Heikel ist das Leistungsschutzrecht für kleinere Suchmaschinen, Portale und News-Aggregatoren. Einige werden es sich nicht leisten können, eine genügende Anzahl von Pressetiteln zu lizenzieren, um bei den Nutzern attraktiv zu bleiben. Damit besteht die Gefahr, dass das Leistungsschutzrecht die Marktmacht von Google weiter stärkt. Auch für Unternehmen, die kein News-Portal betreiben, hat das Leistungsschutzrecht Konsequenzen. Unter Umständen müssen sie Lizenzgebühren zahlen, wenn sie auf ihrer Website einen Pressespiegel in eigener Sache veröffentlichen. In Deutschland ist dies heute schon der Fall.
Data Mining erlaubt
Ein weiterer Punkt, den das neue Urheberrecht regelt, ist das Data Mining. Die EU-Kommission wollte in ihrem Entwurf einzig Forschungseinrichtungen die maschinelle Auswertung von geschützten Inhalten gestatten. Unternehmen hätten dafür eine spezielle Lizenz benötigt. Zum Glück wurde dies in der endgültigen Fassung geändert. Gemäß Artikel 4 der neuen Richtlinie ist das Data Mining bei urheberrechtlich geschützten Werken erlaubt, sofern der Rechteinhaber keinen Nutzungsvorbehalt vorsieht. Bei Online-Content muss der Nutzungsvorbehalt in maschinenlesbarer Form vorliegen. Data Mining ist zentral für Entwicklungen im Bereich der künstlichen Intelligenz. Das Erfordernis einer speziellen Lizenz hätte die europäische Industrie gegenüber ihrer asiatischen und amerikanischen Konkurrenz stark benachteiligt.
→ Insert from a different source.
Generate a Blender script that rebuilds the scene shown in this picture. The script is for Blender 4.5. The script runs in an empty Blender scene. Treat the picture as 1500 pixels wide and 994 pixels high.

Insgesamt hinterlässt die Urheberrechtsreform einen zwiespältigen Eindruck. Eine neue Aufteilung der Einnahmen zwischen den mächtigen Tech-Konzernen und den Rechtinhabern ist dringend notwendig. Ob das Leistungsschutzrecht dieses Ziel erreicht, ist unklar. Beim Upload-Filter hingegen schießt die Reform über das Ziel hinaus und droht, der europäischen Internet-Branche zu schaden. Falls die EU-Mitgliedsstaaten der neuen Urheberrechtsrichtlinie zustimmen, ist deshalb zu hoffen, dass die Politiker bei der nationalen Umsetzung Augenmaß bewahren.